FlashVLM: Text-Guided Visual Token Selection for Large Multimodal Models
Kaitong Cai, Jusheng Zhang, Jing Yang, Yijia Fan, Pengtao Xie, Jian Wang, Keze Wang
TL;DR
FlashVLM addresses the quadratic cost of dense visual tokens in large VLMs by introducing a text-guided, attention-light token selector that fuses extrinsic cross-modal similarity with intrinsic saliency and preserves global context through diversity-aware partitioning. It provides theoretical guarantees of sub-quadratic complexity and semantic coverage via a $\delta$-net analysis, and demonstrates beyond-lossless performance at large pruning ratios across image and video QA tasks, with architecture-agnostic applicability. The method shows strong robustness to hyperparameters and perturbations, maintains compatibility with FlashAttention, and scales effectively to high-resolution inputs and long video sequences. This yields significant efficiency gains for real-world multimodal inference while preserving or enhancing semantic grounding and generalization across diverse backbones and benchmarks.
Abstract
Large vision-language models (VLMs) typically process hundreds or thousands of visual tokens per image or video frame, incurring quadratic attention cost and substantial redundancy. Existing token reduction methods often ignore the textual query or rely on deep attention maps, whose instability under aggressive pruning leads to degraded semantic alignment. We propose FlashVLM, a text guided visual token selection framework that dynamically adapts visual inputs to the query. Instead of relying on noisy attention weights, FlashVLM computes an explicit cross modal similarity between projected image tokens and normalized text embeddings in the language model space. This extrinsic relevance is fused with intrinsic visual saliency using log domain weighting and temperature controlled sharpening. In addition, a diversity preserving partition retains a minimal yet representative set of background tokens to maintain global context.
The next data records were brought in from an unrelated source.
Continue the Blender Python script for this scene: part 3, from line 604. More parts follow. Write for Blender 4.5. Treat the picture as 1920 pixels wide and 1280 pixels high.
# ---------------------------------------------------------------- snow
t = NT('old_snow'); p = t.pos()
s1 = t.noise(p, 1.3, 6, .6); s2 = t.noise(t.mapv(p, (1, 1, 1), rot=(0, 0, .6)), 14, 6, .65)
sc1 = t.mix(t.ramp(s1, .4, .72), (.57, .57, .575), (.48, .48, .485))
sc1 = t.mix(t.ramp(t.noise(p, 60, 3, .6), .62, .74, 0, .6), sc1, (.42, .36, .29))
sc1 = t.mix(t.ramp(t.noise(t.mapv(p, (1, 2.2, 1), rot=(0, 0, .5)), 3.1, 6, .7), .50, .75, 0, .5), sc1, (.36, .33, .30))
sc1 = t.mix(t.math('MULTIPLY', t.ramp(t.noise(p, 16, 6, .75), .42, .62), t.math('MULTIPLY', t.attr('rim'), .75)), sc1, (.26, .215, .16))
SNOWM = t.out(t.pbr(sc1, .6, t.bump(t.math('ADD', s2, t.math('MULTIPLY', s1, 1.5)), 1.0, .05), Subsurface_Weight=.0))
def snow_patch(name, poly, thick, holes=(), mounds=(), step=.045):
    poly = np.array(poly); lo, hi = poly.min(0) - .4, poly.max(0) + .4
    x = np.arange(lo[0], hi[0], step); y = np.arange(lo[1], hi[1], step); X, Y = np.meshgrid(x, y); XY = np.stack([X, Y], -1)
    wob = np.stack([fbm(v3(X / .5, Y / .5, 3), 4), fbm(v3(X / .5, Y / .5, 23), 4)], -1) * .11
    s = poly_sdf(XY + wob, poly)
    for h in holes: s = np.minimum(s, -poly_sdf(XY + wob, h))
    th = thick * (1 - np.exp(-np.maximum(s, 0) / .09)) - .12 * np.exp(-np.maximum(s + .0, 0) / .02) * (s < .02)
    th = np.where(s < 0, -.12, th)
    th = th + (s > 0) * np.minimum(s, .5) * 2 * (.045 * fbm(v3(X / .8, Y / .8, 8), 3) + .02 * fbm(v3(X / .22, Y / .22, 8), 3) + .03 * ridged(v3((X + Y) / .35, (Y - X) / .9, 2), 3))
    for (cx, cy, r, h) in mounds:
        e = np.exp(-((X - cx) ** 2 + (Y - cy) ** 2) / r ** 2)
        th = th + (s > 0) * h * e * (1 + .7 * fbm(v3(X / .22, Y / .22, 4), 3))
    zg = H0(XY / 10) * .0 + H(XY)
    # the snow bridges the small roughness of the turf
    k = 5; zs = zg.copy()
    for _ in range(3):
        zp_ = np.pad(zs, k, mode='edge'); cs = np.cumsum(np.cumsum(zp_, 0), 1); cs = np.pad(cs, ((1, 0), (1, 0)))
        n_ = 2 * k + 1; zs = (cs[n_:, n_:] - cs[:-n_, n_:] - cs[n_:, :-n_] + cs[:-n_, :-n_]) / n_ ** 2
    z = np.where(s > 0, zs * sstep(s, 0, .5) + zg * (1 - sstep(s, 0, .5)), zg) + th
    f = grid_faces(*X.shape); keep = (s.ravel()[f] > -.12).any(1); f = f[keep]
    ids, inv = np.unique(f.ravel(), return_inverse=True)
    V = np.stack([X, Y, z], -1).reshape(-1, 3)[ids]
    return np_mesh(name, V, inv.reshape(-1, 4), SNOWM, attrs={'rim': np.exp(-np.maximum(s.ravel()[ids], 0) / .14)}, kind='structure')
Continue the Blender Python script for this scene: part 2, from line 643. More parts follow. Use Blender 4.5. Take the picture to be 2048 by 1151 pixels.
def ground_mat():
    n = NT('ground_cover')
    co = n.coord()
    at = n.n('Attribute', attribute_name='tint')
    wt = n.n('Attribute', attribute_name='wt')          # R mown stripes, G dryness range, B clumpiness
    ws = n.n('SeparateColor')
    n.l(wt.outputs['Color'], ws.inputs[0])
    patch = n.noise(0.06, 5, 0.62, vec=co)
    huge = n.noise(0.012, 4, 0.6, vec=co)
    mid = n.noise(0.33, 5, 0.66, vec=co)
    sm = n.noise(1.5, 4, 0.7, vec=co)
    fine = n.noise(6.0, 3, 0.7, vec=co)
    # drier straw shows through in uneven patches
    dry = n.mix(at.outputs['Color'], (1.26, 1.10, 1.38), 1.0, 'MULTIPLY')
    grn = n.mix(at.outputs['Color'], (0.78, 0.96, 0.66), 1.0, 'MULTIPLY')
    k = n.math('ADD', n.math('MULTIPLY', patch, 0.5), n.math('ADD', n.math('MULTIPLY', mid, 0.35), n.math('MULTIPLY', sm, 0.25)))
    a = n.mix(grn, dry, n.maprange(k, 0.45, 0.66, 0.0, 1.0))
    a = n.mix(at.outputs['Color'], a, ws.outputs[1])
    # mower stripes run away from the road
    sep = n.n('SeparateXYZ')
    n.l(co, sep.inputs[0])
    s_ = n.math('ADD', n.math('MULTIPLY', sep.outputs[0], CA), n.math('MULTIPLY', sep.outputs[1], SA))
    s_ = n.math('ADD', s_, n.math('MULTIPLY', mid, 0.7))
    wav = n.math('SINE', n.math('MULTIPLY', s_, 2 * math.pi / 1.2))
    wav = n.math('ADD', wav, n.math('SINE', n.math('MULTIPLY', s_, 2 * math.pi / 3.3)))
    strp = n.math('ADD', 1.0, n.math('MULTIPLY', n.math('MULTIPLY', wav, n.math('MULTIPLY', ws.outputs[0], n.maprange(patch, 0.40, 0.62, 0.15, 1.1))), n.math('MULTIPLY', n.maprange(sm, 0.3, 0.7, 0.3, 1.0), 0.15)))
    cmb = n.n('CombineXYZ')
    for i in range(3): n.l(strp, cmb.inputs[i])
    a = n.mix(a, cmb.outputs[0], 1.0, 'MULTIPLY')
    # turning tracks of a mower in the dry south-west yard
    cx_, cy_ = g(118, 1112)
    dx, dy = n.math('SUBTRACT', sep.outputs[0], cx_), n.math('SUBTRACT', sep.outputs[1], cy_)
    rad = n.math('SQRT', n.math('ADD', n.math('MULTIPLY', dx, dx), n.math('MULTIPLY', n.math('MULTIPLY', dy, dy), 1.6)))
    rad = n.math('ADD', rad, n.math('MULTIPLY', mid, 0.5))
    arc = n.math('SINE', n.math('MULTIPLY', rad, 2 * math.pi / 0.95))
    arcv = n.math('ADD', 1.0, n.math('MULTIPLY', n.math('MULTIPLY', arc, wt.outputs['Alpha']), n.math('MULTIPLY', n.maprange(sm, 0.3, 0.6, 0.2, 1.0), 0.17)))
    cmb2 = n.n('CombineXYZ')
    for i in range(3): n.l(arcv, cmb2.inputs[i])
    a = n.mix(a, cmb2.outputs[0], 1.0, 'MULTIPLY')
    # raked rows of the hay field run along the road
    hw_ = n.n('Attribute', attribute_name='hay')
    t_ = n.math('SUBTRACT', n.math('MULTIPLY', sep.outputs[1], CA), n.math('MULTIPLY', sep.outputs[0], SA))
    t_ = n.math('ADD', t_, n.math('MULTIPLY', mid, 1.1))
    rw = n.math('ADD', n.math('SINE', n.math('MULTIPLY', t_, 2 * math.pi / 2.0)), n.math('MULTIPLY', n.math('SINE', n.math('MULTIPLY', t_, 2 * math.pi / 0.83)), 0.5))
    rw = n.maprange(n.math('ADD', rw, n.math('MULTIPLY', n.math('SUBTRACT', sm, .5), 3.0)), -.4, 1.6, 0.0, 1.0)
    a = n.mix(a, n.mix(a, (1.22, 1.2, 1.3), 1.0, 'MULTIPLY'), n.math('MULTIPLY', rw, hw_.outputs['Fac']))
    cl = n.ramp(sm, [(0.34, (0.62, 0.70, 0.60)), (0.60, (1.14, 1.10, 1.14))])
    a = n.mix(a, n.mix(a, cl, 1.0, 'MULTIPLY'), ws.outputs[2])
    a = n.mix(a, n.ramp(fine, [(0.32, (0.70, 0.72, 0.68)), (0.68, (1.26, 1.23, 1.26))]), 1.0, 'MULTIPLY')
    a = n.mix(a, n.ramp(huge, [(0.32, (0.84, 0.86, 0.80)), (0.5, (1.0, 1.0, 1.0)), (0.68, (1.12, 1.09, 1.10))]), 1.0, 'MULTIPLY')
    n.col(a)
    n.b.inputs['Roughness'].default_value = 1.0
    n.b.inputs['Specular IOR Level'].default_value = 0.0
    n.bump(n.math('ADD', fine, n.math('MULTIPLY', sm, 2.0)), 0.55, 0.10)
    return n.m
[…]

Under identical token budgets and evaluation protocols, FlashVLM achieves beyond lossless compression, slightly surpassing the unpruned baseline while pruning up to 77.8 percent of visual tokens on LLaVA 1.5, and maintaining 92.8 percent accuracy even under 94.4 percent compression. Extensive experiments on 14 image and video benchmarks demonstrate that FlashVLM delivers state of the art efficiency performance trade offs while maintaining strong robustness and generalization across mainstream VLMs.